→ **WHAT IS EXPECTED**: Stop after the line that contains "MB().cbox(WX0 - 0.04, WX1"; until then, restate each line of the entries word for word from the very first.

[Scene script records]
——————

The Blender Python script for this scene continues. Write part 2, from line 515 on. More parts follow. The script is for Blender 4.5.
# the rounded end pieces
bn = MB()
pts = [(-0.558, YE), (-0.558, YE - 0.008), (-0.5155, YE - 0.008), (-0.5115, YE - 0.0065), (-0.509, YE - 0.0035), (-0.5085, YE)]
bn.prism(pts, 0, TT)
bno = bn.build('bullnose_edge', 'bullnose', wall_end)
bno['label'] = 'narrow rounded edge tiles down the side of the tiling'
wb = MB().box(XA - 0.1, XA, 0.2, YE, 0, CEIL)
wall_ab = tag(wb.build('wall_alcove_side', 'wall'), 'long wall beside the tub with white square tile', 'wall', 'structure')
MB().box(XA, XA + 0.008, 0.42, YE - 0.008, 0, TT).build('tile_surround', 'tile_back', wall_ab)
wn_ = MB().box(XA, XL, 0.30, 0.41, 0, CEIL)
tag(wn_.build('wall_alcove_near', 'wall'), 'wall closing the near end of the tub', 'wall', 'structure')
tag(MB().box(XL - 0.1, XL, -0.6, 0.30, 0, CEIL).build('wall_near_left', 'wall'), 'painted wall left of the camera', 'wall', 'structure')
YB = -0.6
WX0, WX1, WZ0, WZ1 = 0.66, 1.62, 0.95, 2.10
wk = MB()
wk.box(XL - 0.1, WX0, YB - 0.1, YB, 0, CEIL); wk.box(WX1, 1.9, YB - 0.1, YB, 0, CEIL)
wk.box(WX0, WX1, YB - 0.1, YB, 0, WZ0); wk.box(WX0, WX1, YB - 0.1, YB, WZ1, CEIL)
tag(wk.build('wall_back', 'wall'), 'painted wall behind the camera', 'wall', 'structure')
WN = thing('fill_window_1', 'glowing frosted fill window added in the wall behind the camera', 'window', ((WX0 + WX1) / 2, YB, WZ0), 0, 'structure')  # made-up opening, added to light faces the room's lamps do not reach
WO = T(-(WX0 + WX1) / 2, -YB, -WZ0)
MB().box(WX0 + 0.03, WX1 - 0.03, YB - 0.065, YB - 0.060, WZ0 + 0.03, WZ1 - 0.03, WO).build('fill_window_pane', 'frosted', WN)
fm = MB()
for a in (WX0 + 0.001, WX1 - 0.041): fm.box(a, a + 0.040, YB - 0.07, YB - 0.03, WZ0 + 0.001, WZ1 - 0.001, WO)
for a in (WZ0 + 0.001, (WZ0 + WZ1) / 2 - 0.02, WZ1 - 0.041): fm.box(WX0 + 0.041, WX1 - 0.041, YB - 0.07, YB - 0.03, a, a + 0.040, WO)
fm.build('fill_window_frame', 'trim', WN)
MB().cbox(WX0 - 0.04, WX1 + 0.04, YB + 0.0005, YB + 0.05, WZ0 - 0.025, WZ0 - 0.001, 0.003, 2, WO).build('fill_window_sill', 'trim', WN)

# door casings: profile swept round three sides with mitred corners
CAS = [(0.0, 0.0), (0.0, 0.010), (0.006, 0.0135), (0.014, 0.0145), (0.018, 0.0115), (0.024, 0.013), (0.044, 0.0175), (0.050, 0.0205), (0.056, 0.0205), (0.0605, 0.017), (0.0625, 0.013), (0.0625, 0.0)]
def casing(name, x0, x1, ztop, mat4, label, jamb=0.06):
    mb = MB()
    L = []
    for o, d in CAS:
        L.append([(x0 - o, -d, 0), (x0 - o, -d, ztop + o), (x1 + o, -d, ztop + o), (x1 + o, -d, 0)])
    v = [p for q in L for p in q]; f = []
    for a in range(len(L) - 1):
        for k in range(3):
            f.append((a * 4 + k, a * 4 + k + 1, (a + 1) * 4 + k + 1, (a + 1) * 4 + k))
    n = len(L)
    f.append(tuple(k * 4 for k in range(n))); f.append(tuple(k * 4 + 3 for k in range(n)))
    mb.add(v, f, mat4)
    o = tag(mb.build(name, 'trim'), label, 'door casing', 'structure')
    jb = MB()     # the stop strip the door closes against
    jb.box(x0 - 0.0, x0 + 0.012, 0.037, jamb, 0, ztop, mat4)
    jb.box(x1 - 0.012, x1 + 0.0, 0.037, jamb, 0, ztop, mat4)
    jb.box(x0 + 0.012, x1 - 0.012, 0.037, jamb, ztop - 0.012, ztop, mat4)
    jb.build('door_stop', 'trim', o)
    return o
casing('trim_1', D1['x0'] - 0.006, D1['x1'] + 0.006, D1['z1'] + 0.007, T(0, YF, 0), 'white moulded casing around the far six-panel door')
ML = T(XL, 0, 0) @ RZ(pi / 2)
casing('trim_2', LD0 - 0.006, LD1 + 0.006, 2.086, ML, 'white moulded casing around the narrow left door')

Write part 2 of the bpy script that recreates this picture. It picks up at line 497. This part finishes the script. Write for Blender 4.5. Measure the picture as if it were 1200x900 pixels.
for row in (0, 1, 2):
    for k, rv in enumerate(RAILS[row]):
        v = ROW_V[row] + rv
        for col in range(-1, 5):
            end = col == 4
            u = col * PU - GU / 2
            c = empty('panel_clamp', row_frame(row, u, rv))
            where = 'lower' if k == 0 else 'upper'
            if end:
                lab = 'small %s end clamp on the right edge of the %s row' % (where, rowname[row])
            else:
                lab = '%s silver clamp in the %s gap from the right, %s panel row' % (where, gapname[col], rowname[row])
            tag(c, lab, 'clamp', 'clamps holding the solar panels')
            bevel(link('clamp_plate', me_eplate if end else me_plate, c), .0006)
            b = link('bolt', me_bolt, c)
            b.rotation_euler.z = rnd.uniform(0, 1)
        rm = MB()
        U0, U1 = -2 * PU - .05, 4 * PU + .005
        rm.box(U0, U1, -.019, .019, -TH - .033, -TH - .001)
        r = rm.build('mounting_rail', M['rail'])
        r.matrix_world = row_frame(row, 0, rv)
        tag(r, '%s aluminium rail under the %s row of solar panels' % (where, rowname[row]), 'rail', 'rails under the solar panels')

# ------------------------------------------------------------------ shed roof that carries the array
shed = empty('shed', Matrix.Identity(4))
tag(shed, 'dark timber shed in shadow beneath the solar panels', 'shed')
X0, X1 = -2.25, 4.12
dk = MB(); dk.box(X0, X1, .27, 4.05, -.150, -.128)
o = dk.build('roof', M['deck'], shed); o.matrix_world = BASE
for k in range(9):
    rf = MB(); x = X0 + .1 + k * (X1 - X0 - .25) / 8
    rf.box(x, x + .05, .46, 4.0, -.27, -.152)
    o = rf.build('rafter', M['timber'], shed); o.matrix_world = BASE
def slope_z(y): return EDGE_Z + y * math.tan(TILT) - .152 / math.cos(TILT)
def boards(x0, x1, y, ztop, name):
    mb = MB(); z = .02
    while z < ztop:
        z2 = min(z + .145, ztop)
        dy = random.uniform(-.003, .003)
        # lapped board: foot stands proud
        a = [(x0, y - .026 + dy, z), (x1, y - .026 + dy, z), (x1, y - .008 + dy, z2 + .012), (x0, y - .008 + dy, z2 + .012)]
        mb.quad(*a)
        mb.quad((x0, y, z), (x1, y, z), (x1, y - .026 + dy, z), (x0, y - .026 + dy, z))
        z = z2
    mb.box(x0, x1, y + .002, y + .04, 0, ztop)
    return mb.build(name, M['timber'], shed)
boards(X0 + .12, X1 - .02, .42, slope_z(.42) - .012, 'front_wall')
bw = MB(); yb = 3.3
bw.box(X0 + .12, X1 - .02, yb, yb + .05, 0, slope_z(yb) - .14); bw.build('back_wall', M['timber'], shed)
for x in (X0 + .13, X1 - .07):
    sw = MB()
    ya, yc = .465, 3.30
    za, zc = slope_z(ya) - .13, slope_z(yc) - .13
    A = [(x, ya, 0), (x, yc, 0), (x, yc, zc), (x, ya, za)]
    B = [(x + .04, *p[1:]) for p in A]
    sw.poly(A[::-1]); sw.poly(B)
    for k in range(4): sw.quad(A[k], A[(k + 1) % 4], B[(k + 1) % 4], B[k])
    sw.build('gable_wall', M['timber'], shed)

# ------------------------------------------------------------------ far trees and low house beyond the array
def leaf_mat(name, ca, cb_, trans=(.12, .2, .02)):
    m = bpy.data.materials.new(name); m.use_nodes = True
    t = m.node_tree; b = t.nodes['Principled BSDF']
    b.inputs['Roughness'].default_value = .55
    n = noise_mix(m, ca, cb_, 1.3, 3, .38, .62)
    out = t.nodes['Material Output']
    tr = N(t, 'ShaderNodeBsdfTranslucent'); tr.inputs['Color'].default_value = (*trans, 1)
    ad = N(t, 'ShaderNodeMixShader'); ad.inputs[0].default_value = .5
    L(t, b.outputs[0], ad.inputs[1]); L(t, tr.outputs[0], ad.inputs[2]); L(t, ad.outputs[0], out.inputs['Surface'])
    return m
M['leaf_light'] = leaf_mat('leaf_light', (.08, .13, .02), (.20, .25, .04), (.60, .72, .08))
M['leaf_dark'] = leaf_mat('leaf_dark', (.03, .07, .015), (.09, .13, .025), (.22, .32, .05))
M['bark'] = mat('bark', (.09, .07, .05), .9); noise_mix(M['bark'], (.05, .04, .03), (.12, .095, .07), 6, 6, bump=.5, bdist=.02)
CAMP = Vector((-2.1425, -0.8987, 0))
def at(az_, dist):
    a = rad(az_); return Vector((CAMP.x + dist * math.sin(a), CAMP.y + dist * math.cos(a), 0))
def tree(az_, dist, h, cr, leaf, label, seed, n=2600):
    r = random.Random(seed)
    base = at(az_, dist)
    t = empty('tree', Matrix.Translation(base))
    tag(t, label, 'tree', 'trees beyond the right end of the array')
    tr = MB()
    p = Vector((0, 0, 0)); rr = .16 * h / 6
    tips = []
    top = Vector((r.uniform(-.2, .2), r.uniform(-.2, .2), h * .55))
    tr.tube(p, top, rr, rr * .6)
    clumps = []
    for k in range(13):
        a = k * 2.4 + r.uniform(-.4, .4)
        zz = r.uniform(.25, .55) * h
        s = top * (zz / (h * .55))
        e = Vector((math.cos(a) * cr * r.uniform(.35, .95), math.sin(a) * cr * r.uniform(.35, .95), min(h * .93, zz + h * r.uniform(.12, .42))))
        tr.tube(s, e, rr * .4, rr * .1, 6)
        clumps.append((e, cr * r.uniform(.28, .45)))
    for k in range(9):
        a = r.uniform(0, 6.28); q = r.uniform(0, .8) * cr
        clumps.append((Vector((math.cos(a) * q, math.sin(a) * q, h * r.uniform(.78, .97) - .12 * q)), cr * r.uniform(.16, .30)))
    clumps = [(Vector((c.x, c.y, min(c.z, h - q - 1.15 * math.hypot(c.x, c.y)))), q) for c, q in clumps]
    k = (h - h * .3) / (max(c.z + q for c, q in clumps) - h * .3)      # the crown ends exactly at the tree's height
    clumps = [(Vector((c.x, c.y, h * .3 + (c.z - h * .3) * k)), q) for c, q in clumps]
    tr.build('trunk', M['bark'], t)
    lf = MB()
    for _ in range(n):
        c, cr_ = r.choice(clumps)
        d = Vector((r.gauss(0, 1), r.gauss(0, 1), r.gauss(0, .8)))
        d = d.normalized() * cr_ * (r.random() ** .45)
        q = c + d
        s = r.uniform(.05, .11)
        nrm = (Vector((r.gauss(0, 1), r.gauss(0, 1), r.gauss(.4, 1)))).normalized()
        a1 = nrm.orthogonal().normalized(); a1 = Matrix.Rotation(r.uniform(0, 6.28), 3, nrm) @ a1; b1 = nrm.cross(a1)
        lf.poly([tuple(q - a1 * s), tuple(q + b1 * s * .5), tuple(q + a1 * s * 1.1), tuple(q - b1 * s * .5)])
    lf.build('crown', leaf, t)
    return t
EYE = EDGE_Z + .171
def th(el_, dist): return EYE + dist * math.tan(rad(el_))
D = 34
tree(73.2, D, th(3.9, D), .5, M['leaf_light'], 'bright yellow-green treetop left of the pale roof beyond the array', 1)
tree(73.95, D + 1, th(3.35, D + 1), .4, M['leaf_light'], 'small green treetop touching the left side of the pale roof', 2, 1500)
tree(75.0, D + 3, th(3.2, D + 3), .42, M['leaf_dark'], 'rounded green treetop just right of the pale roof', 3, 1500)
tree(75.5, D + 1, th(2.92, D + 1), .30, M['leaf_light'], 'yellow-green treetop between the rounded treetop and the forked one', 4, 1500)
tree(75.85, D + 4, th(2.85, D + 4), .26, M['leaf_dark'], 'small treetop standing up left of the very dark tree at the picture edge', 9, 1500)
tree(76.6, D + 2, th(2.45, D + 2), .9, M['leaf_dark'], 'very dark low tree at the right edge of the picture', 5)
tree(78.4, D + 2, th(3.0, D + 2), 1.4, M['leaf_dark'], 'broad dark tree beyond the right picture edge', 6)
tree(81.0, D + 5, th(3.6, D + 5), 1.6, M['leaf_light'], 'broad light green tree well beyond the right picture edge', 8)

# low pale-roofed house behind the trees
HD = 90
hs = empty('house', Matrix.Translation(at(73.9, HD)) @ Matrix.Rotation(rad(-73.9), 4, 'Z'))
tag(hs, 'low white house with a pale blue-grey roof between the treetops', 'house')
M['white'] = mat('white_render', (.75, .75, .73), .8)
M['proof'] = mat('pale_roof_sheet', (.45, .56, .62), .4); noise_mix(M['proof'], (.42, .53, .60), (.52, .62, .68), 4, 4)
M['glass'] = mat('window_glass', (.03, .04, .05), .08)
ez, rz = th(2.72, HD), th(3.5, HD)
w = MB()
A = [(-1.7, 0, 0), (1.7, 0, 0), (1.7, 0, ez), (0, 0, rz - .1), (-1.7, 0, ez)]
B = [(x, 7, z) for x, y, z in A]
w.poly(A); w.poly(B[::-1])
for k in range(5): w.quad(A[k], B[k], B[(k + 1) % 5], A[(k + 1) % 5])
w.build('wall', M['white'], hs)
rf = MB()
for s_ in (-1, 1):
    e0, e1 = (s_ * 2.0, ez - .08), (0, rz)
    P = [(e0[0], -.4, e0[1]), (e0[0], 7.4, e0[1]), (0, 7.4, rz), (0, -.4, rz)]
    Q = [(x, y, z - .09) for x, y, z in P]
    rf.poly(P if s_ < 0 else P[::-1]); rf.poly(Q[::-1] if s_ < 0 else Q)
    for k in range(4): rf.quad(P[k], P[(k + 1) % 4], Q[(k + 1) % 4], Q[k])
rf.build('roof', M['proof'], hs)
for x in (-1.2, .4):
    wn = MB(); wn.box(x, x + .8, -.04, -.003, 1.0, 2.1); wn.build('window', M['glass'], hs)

——————

→ **SOLUTION**:
The Blender Python script for this scene continues. Write part 2, from line 515 on. More parts follow. The script is for Blender 4.5.
# the rounded end pieces
bn = MB()
pts = [(-0.558, YE), (-0.558, YE - 0.008), (-0.5155, YE - 0.008), (-0.5115, YE - 0.0065), (-0.509, YE - 0.0035), (-0.5085, YE)]
bn.prism(pts, 0, TT)
bno = bn.build('bullnose_edge', 'bullnose', wall_end)
bno['label'] = 'narrow rounded edge tiles down the side of the tiling'
wb = MB().box(XA - 0.1, XA, 0.2, YE, 0, CEIL)
wall_ab = tag(wb.build('wall_alcove_side', 'wall'), 'long wall beside the tub with white square tile', 'wall', 'structure')
MB().box(XA, XA + 0.008, 0.42, YE - 0.008, 0, TT).build('tile_surround', 'tile_back', wall_ab)
wn_ = MB().box(XA, XL, 0.30, 0.41, 0, CEIL)
tag(wn_.build('wall_alcove_near', 'wall'), 'wall closing the near end of the tub', 'wall', 'structure')
tag(MB().box(XL - 0.1, XL, -0.6, 0.30, 0, CEIL).build('wall_near_left', 'wall'), 'painted wall left of the camera', 'wall', 'structure')
YB = -0.6
WX0, WX1, WZ0, WZ1 = 0.66, 1.62, 0.95, 2.10
wk = MB()
wk.box(XL - 0.1, WX0, YB - 0.1, YB, 0, CEIL); wk.box(WX1, 1.9, YB - 0.1, YB, 0, CEIL)
wk.box(WX0, WX1, YB - 0.1, YB, 0, WZ0); wk.box(WX0, WX1, YB - 0.1, YB, WZ1, CEIL)
tag(wk.build('wall_back', 'wall'), 'painted wall behind the camera', 'wall', 'structure')
WN = thing('fill_window_1', 'glowing frosted fill window added in the wall behind the camera', 'window', ((WX0 + WX1) / 2, YB, WZ0), 0, 'structure')  # made-up opening, added to light faces the room's lamps do not reach
WO = T(-(WX0 + WX1) / 2, -YB, -WZ0)
MB().box(WX0 + 0.03, WX1 - 0.03, YB - 0.065, YB - 0.060, WZ0 + 0.03, WZ1 - 0.03, WO).build('fill_window_pane', 'frosted', WN)
fm = MB()
for a in (WX0 + 0.001, WX1 - 0.041): fm.box(a, a + 0.040, YB - 0.07, YB - 0.03, WZ0 + 0.001, WZ1 - 0.001, WO)
for a in (WZ0 + 0.001, (WZ0 + WZ1) / 2 - 0.02, WZ1 - 0.041): fm.box(WX0 + 0.041, WX1 - 0.041, YB - 0.07, YB - 0.03, a, a + 0.040, WO)
fm.build('fill_window_frame', 'trim', WN)
MB().cbox(WX0 - 0.04, WX1 + 0.04, YB + 0.0005, YB + 0.05, WZ0 - 0.025, WZ0 - 0.001, 0.003, 2, WO).build('fill_window_sill', 'trim', WN)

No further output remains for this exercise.